** BEGIN Available data **

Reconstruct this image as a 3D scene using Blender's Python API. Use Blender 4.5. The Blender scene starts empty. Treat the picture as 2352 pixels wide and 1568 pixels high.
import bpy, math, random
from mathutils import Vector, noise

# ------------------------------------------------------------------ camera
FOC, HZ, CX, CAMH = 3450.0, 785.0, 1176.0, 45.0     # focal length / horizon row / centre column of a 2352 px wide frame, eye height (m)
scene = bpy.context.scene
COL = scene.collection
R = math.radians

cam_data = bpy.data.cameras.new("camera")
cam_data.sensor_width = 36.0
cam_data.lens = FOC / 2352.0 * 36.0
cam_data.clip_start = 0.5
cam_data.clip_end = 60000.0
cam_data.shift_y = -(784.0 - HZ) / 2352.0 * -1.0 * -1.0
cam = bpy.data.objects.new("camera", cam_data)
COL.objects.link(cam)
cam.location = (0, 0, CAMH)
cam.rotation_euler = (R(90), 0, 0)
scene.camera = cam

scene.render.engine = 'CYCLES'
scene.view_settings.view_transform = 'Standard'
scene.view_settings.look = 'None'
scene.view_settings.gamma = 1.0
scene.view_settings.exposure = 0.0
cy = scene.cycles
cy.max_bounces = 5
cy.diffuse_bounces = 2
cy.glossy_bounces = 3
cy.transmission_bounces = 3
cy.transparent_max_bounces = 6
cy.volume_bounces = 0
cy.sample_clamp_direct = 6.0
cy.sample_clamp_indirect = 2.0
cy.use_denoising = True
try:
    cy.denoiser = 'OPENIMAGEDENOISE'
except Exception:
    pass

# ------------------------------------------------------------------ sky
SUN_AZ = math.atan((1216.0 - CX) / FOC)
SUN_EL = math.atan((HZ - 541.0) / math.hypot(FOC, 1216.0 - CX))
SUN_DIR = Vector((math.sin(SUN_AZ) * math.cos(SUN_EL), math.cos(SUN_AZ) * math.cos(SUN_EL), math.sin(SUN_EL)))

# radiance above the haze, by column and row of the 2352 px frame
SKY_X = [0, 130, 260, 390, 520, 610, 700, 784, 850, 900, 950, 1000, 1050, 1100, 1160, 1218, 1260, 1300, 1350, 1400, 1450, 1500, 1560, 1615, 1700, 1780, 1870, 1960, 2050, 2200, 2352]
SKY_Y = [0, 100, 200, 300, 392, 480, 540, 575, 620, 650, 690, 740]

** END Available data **

[What to do]
Quote the data in full, keeping each word unchanged.

[Solution to this exercise]
Reconstruct this image as a 3D scene using Blender's Python API. Use Blender 4.5. The Blender scene starts empty. Treat the picture as 2352 pixels wide and 1568 pixels high.
import bpy, math, random
from mathutils import Vector, noise

# ------------------------------------------------------------------ camera
FOC, HZ, CX, CAMH = 3450.0, 785.0, 1176.0, 45.0     # focal length / horizon row / centre column of a 2352 px wide frame, eye height (m)
scene = bpy.context.scene
COL = scene.collection
R = math.radians

cam_data = bpy.data.cameras.new("camera")
cam_data.sensor_width = 36.0
cam_data.lens = FOC / 2352.0 * 36.0
cam_data.clip_start = 0.5
cam_data.clip_end = 60000.0
cam_data.shift_y = -(784.0 - HZ) / 2352.0 * -1.0 * -1.0
cam = bpy.data.objects.new("camera", cam_data)
COL.objects.link(cam)
cam.location = (0, 0, CAMH)
cam.rotation_euler = (R(90), 0, 0)
scene.camera = cam

scene.render.engine = 'CYCLES'
scene.view_settings.view_transform = 'Standard'
scene.view_settings.look = 'None'
scene.view_settings.gamma = 1.0
scene.view_settings.exposure = 0.0
cy = scene.cycles
cy.max_bounces = 5
cy.diffuse_bounces = 2
cy.glossy_bounces = 3
cy.transmission_bounces = 3
cy.transparent_max_bounces = 6
cy.volume_bounces = 0
cy.sample_clamp_direct = 6.0
cy.sample_clamp_indirect = 2.0
cy.use_denoising = True
try:
    cy.denoiser = 'OPENIMAGEDENOISE'
except Exception:
    pass

# ------------------------------------------------------------------ sky
SUN_AZ = math.atan((1216.0 - CX) / FOC)
SUN_EL = math.atan((HZ - 541.0) / math.hypot(FOC, 1216.0 - CX))
SUN_DIR = Vector((math.sin(SUN_AZ) * math.cos(SUN_EL), math.cos(SUN_AZ) * math.cos(SUN_EL), math.sin(SUN_EL)))

# radiance above the haze, by column and row of the 2352 px frame
SKY_X = [0, 130, 260, 390, 520, 610, 700, 784, 850, 900, 950, 1000, 1050, 1100, 1160, 1218, 1260, 1300, 1350, 1400, 1450, 1500, 1560, 1615, 1700, 1780, 1870, 1960, 2050, 2200, 2352]
SKY_Y = [0, 100, 200, 300, 392, 480, 540, 575, 620, 650, 690, 740]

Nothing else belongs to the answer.